The next day, Gregory and Marlon Brando were the only stars I saw who actually joined the march and walked the final eight miles into Jackson. I remember Brando, looking quite humble, walking beside a work-worn sharecropper in overalls.
On June 26th, twelve to fifteen thousand people rallied at the Mississippi State Capitol. Martin Luther King, Jr. declared in his speech that the march and rally “will go down in history as the greatest demonstration for freedom ever held in the state of Mississippi.”
To me, the end of the march was anti-climactic. What was significant was that hundreds of black Mississippians along the march route had registered to vote.

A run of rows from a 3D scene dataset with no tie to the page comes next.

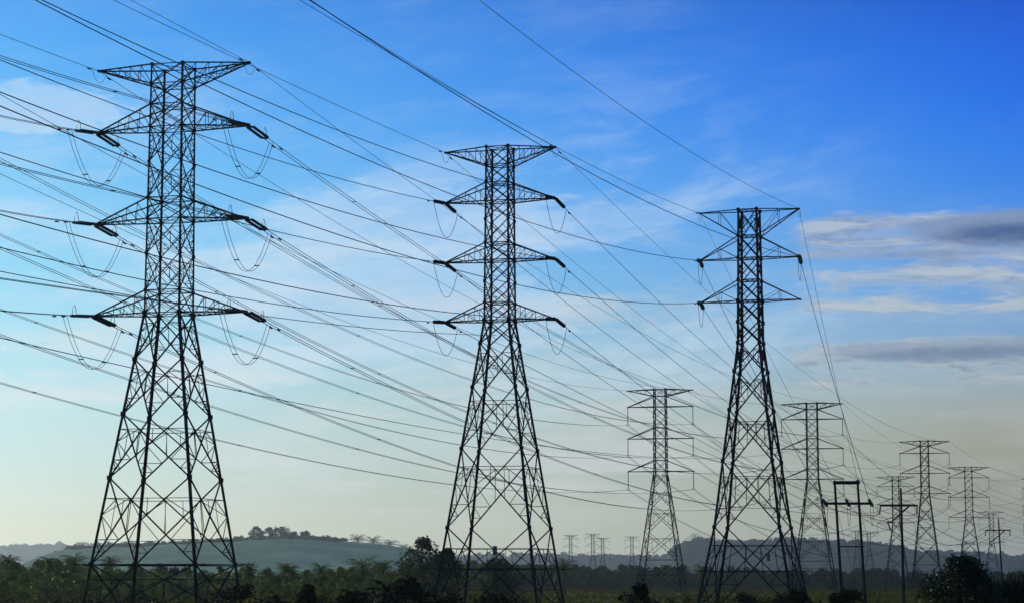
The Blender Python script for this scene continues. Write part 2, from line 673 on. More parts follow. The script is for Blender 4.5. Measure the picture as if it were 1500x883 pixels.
def guard(root, z, wf, t=.07):
    gf = ([], [])
    h = wf(z) / 2
    for off in (.0, .28):
        hh = h + .25 + off
        c = [Vector((-hh, -hh, z + off * .4)), Vector((hh, -hh, z + off * .4)), Vector((hh, hh, z + off * .4)), Vector((-hh, hh, z + off * .4))]
        for k in range(4):
            bar(gf, c[k], c[(k + 1) % 4], t)
    for k in range(4):
        sx, sy = (-1, 1, 1, -1)[k], (-1, -1, 1, 1)[k]
        bar(gf, (sx * h, sy * h, z), (sx * (h + 1.3), sy * (h + 1.3), z + .15), t)
    mesh_obj('climbing_guard', gf, 'steel', root)


def arms_from(pix, d):
    return [hz(v, d) for v in pix]


def tower_loc(u, d):
    return Vector((xz(u, d), d, gz(d) if d > 600 else 0.0))


def local(root_loc, phi, p):
    """world -> tower frame (tower turned by -phi about z)"""
    q = Vector(p) - root_loc
    c, s = math.cos(phi), math.sin(phi)
    return Vector((q.x * c - q.y * s, q.x * s + q.y * c, q.z))


def world(root_loc, phi, p):
    p = Vector(p)
    c, s = math.cos(phi), math.sin(phi)
    return root_loc + Vector((p.x * c + p.y * s, -p.x * s + p.y * c, p.z))


TW = {}


def strain_tower(key, u, d, phi, levels_px, w_px, arms_px, half, label, cat_group, tl=.30, tb=.15, tr=.085, guard_px=None, narm=4, plate=None, upf=.9):
    loc = tower_loc(u, d)
    ph = R(phi)
    root = thing('lattice_pylon', label, 'pylon', loc, -ph, cat_group)
    lv = [0.0] + [hz(v, d) for v in levels_px]
    wp = [(hz(v, d) if v else 0.0, w) for v, w in w_px]
    wf = lattice(root, lv, wp, tl, tb, tr, [hz(v, d) for a in arms_px for v in (a[1], a[2])], 0.0, (hz(arms_px[0][1], d) - .5, upf))
    tips = {}
    for i, (nm, vlow, vup, vtip) in enumerate(arms_px):
        for s in (-1, 1):
            tip = Vector((s * half, 0, hz(vtip, d)))
            crossarm(root, 'crossarm' if nm != 'peak' else 'peak_arm', s, tip, hz(vlow, d), hz(vup, d), wf, .115, .05, narm)
            tips[(nm, s)] = world(loc, ph, tip)
    if guard_px:
        guard(root, hz(guard_px, d), wf)
    if plate:
        pf = ([], [])
        pp = local(loc, ph, at(plate[0], plate[1], d - wf(3) / 2))
        bar(pf, pp + Vector((0, 0, -.5)), pp + Vector((0, 0, .5)), .36, .36)
        mesh_obj('number_plate', pf, 'plate', root)
    TW[key] = dict(root=root, loc=loc, phi=ph, tips=tips, wf=wf)
    return root


strain_tower('T1', 240.5, 204, 13.9,
             [826, 701, 608, 528, 460, 427, 374, 322, 292, 240, 188, 156, 126, 98],
             [(None, 11.0), (826, 9.8), (460, 3.35), (98, 3.02)],
             [('a3', 460, 427, 460), ('a2', 323, 292, 325), ('a1', 189, 156, 190), ('peak', 126, 98, 98.5)],
             7.42, 'largest and nearest lattice pylon at the far left with paired insulators', 'lattice pylons with crossarms', .24, .112, .060, 828, 4, None, .68)
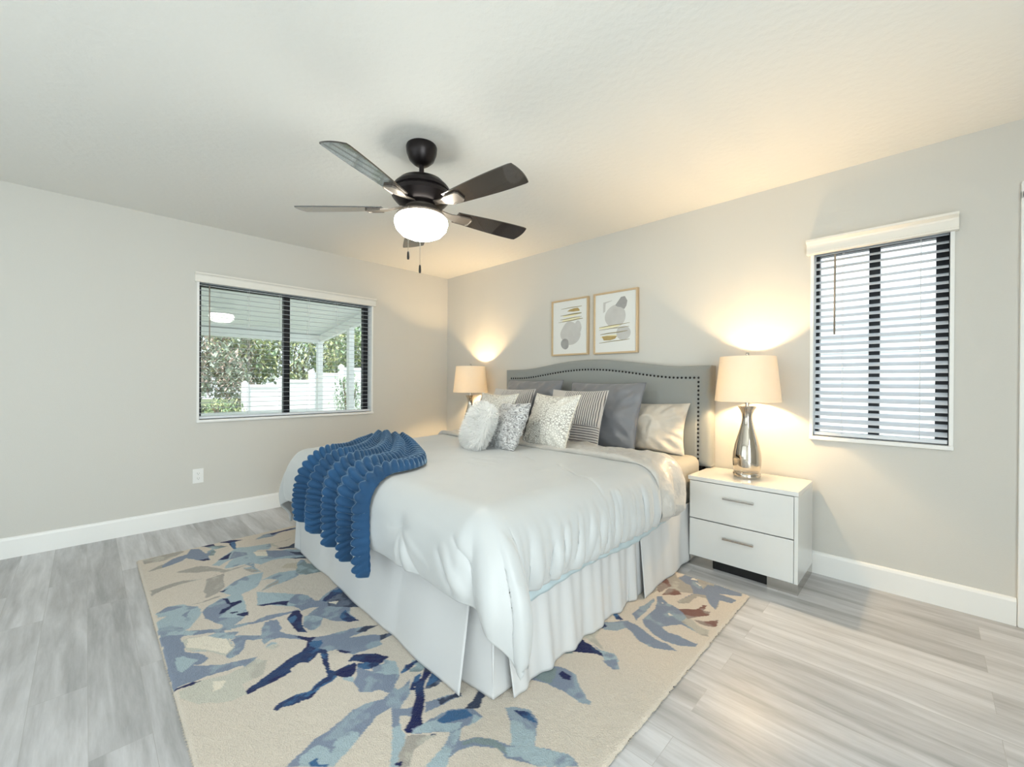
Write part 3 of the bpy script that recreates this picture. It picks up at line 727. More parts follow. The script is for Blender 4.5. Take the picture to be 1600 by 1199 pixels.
# ------------------------------------------------------------------ pillows
def lean_matrix(bx, by, bz, yaw, lean, roll=0):
    """origin at the middle of the bottom edge; local x width, y back, z up"""
    return Matrix.Translation((bx, by, bz)) @ Matrix.Rotation(math.radians(yaw), 4, 'Z') @ Matrix.Rotation(math.radians(-lean), 4, 'X') @ Matrix.Rotation(math.radians(roll), 4, 'Y')
def pillow(name, label, group, w, h, t, M, bottom, yaw, lean, roll=0, seed=1, wr=.004, ear=.06, n=64, fn=None, piping=None, power=.5, sag=0.0):
    u = np.linspace(-1, 1, n); v = np.linspace(-1, 1, n); U, V = np.meshgrid(u, v, indexing='ij')
    # cosine spacing packs rows to the seam
    Us = np.sin(U * PI / 2); Vs = np.sin(V * PI / 2)
    Xo = w / 2 * Us * (1 - ear * (1 - Vs ** 2)); Zo = h / 2 * Vs * (1 - ear * (1 - Us ** 2))
    prof = np.clip((1 - np.abs(Us) ** 2.2) * (1 - np.abs(Vs) ** 2.2), 0, 1) ** power
    prof *= (1 - sag * Vs * .5)
    faces = []
    me_objs = []
    bm = bmesh.new()
    for s in (-1, 1):
        wr_ = wr * fbm(Xo * 14 + seed, Zo * 14, seed + (s > 0) * 7, 3) * np.clip(prof * 2.2, 0, 1)
        # tension wrinkles running in from the corners
        ang = np.arctan2(Vs, Us); rad = np.hypot(Us, Vs)
        wr_ = wr_ + wr * .8 * np.sin(ang * 18 + seed) * sstep(.55, 1.0, rad) * np.clip(prof * 2, 0, 1)
        extra = fn(Xo, Zo, s) * np.clip(prof * 3, 0, 1) if fn else 0
        Y = s * (t / 2 * prof + wr_ + extra)
        Vv = [[bm.verts.new((Xo[i, j], Y[i, j], Zo[i, j] + h / 2)) for j in range(n)] for i in range(n)]
        for i in range(n - 1):
            for j in range(n - 1):
                q = (Vv[i][j], Vv[i + 1][j], Vv[i + 1][j + 1], Vv[i][j + 1])
                bm.faces.new(q if s < 0 else q[::-1])
    rim = [(i, 0) for i in range(n)] + [(n - 1, j) for j in range(1, n)] + [(i, n - 1) for i in range(n - 2, -1, -1)] + [(0, j) for j in range(n - 2, 0, -1)]
    rp = [(Xo[a], 0, Zo[a] + h / 2) for a in rim]
    bmesh.ops.remove_doubles(bm, verts=bm.verts, dist=1e-5)
    bmesh.ops.recalc_face_normals(bm, faces=bm.faces)
    o = from_bm(name, bm, M, None, True)
    o.matrix_world = lean_matrix(*bottom, yaw, lean, roll)
    tag(o, label, 'pillow', group)
    if piping: tubeo('piping', rp, piping[1], piping[0], o, 6, closed=True)
    return o
M_euro = mat('dark_grey_satin', (120, 122, 128), .38, sheen=.2, bump=(9, .010, 2))
M_euroP = mat('dark_grey_piping', (112, 113, 120), .5)
M_case = mat('champagne_satin', (196, 189, 178), .36, sheen=.2, bump=(8, .016, 3))
M_pleat = mat('grey_pleated_cloth', (172, 170, 168), .5, sheen=.2)
nt = M_pleat.node_tree; b = nt.nodes['Principled BSDF']
tc = nd(nt, 'ShaderNodeTexCoord'); sx_ = nd(nt, 'ShaderNodeSeparateXYZ'); nt.links.new(tc.outputs['Object'], sx_.inputs[0])
def pleat_shade(sock, period, width):  # dark bands paint the fold shade between the pleats
    a = nd(nt, 'ShaderNodeMath', operation='DIVIDE'); a.inputs[1].default_value = period; nt.links.new(sock, a.inputs[0])
    f_ = nd(nt, 'ShaderNodeMath', operation='FRACT'); nt.links.new(a.outputs[0], f_.inputs[0])
    c_ = nd(nt, 'ShaderNodeMath', operation='PINGPONG'); c_.inputs[1].default_value = .5; nt.links.new(f_.outputs[0], c_.inputs[0])
    g_ = nd(nt, 'ShaderNodeMath', operation='GREATER_THAN'); g_.inputs[1].default_value = .5 - width; nt.links.new(c_.outputs[0], g_.inputs[0]); return g_
s1 = pleat_shade(sx_.outputs['X'], .0165, .17); s2 = pleat_shade(sx_.outputs['Z'], .018, .17)
zl = nd(nt, 'ShaderNodeMath', operation='LESS_THAN'); zl.inputs[1].default_value = .162; nt.links.new(sx_.outputs['Z'], zl.inputs[0])
xr = nd(nt, 'ShaderNodeMath', operation='GREATER_THAN'); xr.inputs[1].default_value = -.10; nt.links.new(sx_.outputs['X'], xr.inputs[0])
m1 = nd(nt, 'ShaderNodeMixRGB'); nt.links.new(zl.outputs[0], m1.inputs[0]); nt.links.new(s1.outputs[0], m1.inputs[1]); nt.links.new(s2.outputs[0], m1.inputs[2])
m2 = nd(nt, 'ShaderNodeMath', operation='MULTIPLY'); nt.links.new(m1.outputs[0], m2.inputs[0]); nt.links.new(xr.outputs[0], m2.inputs[1])
m3 = nd(nt, 'ShaderNodeMixRGB'); m3.inputs[1].default_value = srgb(196, 192, 188); m3.inputs[2].default_value = srgb(86, 82, 84)
nt.links.new(m2.outputs[0], m3.inputs[0]); nt.links.new(m3.outputs[0], b.inputs['Base Color'])
M_pleatP = mat('light_grey_cloth', (188, 188, 188), .6)
def snake_mat():
    M = bpy.data.materials.new('silver_reptile_jacquard'); M.use_nodes = True; nt = M.node_tree; b = nt.nodes['Principled BSDF']; L = nt.links.new
    tc = nd(nt, 'ShaderNodeTexCoord'); vo = nd(nt, 'ShaderNodeTexVoronoi', feature='DISTANCE_TO_EDGE'); vo.inputs['Scale'].default_value = 62
    mp = nd(nt, 'ShaderNodeMapping'); mp.inputs['Scale'].default_value = (1, .2, 1)
    n = nd(nt, 'ShaderNodeTexNoise'); n.inputs['Scale'].default_value = 7
    L(tc.outputs['Object'], mp.inputs[0]); L(mp.outputs[0], vo.inputs['Vector']); L(tc.outputs['Object'], n.inputs['Vector'])
    r = nd(nt, 'ShaderNodeValToRGB'); r.color_ramp.elements[0].position = .05; r.color_ramp.elements[0].color = srgb(160, 156, 148); r.color_ramp.elements[1].position = .13; r.color_ramp.elements[1].color = srgb(230, 228, 222)
    L(vo.outputs['Distance'], r.inputs[0])
    rr_ = nd(nt, 'ShaderNodeValToRGB'); rr_.color_ramp.elements[0].position = .42; rr_.color_ramp.elements[1].position = .62
    L(n.outputs[0], rr_.inputs[0])
    mx = nd(nt, 'ShaderNodeMixRGB'); L(rr_.outputs[0], mx.inputs[0]); L(r.outputs[0], mx.inputs[1]); mx.inputs[2].default_value = srgb(216, 214, 206); 
    mf = nd(nt, 'ShaderNodeMath', operation='MULTIPLY'); mf.inputs[1].default_value = .6; L(rr_.outputs[0], mf.inputs[0]); L(mf.outputs[0], mx.inputs[0])
    L(mx.outputs[0], b.inputs['Base Color']); b.inputs['Roughness'].default_value = .42
    bp = nd(nt, 'ShaderNodeBump'); bp.inputs['Distance'].default_value = .003; L(vo.outputs['Distance'], bp.inputs['Height']); L(bp.outputs[0], b.inputs['Normal'])
    return M
M_snake = snake_mat(); M_snakeP = mat('ivory_edging', (226, 220, 206), .6)
M_velvet = bpy.data.materials.new('crushed_silver_velvet'); M_velvet.use_nodes = True
nt = M_velvet.node_tree; b = nt.nodes['Principled BSDF']
tc = nd(nt, 'ShaderNodeTexCoord'); mp = nd(nt, 'ShaderNodeMapping'); mp.inputs['Scale'].default_value = (1.0, 1, 1.8); mp.inputs['Rotation'].default_value = (0, .6, 0)
n1 = nd(nt, 'ShaderNodeTexNoise'); n1.inputs['Scale'].default_value = 42; n1.inputs['Detail'].default_value = 3; n1.inputs['Distortion'].default_value = 1.6
nt.links.new(tc.outputs['Object'], mp.inputs[0]); nt.links.new(mp.outputs[0], n1.inputs['Vector'])
cr = nd(nt, 'ShaderNodeValToRGB'); cr.color_ramp.elements[0].position = .38; cr.color_ramp.elements[0].color = srgb(112, 112, 114); cr.color_ramp.elements[1].position = .58; cr.color_ramp.elements[1].color = srgb(216, 217, 218)
nt.links.new(n1.outputs[0], cr.inputs[0]); nt.links.new(cr.outputs[0], b.inputs['Base Color']); b.inputs['Roughness'].default_value = .35; b.inputs['Sheen Weight'].default_value = .5
bp = nd(nt, 'ShaderNodeBump'); bp.inputs['Distance'].default_value = .009; nt.links.new(n1.outputs[0], bp.inputs['Height']); nt.links.new(bp.outputs[0], b.inputs['Normal'])

def pleats(w, h):
    def fn(X, Z, s):
        if s > 0: return 0 * X
        lowr = Z < -h * .14
        a = np.abs((X / .0165) % 1 - .5) * 2; bq = np.abs((Z / .018) % 1 - .5) * 2
        v = np.where(lowr, bq, a) ** .8 * .011
        v = np.where(np.abs(Z + h * .14) < .004, -.002, v)
        return np.where(X < -w * .20, 0.004, v)
    return fn
def folds(seed, a=.012):
    def fn(X, Z, s):
        q = fbm(X * 5 + Z * 4, Z * 5 - X * 3, seed, 2); return a * (1 - np.abs(q) * 2.4) - a * .4
    return fn
zc = .700
pillow('sleeping_pillow', 'champagne satin sleeping pillow at the right end of the headboard', None, .62, .385, .15, M_case, (2.745, -.262, .652), 4, 18, 0, 31, .010, .09, fn=folds(4, .030), power=.45)
pillow('euro_pillow', 'dark grey satin pillow behind the pleated pillow right of centre', 'dark grey satin pillows against the headboard', .67, .53, .14, M_euro, (2.425, -.405, .660), 0, 19, 0, 41, .006, .05, fn=folds(7, .012), piping=(M_euroP, .004))
pillow('euro_pillow', 'dark grey satin pillow at the left end of the headboard', 'dark grey satin pillows against the headboard', .67, .55, .15, M_euro, (1.64, -.39, .660), 0, 19, 0, 52, .006, .05, fn=folds(9, .012), piping=(M_euroP, .004))
pillow('pleated_pillow', 'grey pleated pillow with painted fold shade in front of the right dark grey pillow', 'grey pleated pillows', .50, .45, .13, M_pleat, (2.33, -.615, zc - .018), 3, 21, 0, 61, .003, .06, n=200, fn=pleats(.5, .45), piping=(M_pleatP, .003))
pillow('pleated_pillow', 'grey pleated pillow mostly hidden behind the left patterned pillow', 'grey pleated pillows', .50, .45, .13, M_pleat, (1.60, -.60, zc - .018), 0, 21, 0, 63, .003, .06, n=200, fn=pleats(.5, .45), piping=(M_pleatP, .003))
pillow('patterned_pillow', 'silver scale-patterned pillow in the middle, fully visible, beside the velvet one', 'silver scale-patterned pillows', .455, .42, .17, M_snake, (2.325, -.915, zc - .014), -8, 22, 0, 71, .006, .10, piping=(M_snakeP, .004))
pillow('patterned_pillow', 'silver scale-patterned pillow at left, peeking out behind the fluffy pillow', 'silver scale-patterned pillows', .48, .41, .16, M_snake, (1.68, -.87, zc - .012), -5, 22, 0, 73, .006, .10, piping=(M_snakeP, .004))
pillow('velvet_pillow', 'crushed silver grey velvet pillow between the fluffy and patterned pillows', None, .38, .36, .14, M_velvet, (2.135, -1.15, zc - .012), -14, 26, -3, 81, .007, .05)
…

Back in New York, I did some fund-raising for a CORE project in Meridian, Mississippi whose coordinator I had marched with for a couple of days. But the Movement had shifted focus and Black Power became the rallying cry, which I respected. The mantra “Black is beautiful” spread and afros replaced straightened hair among most young African-Americans. It was time for white activists to step aside. However, seeing that so many of my generation shared my humanistic values gave me tremendous hope. Maybe we could really forge a better future for our country.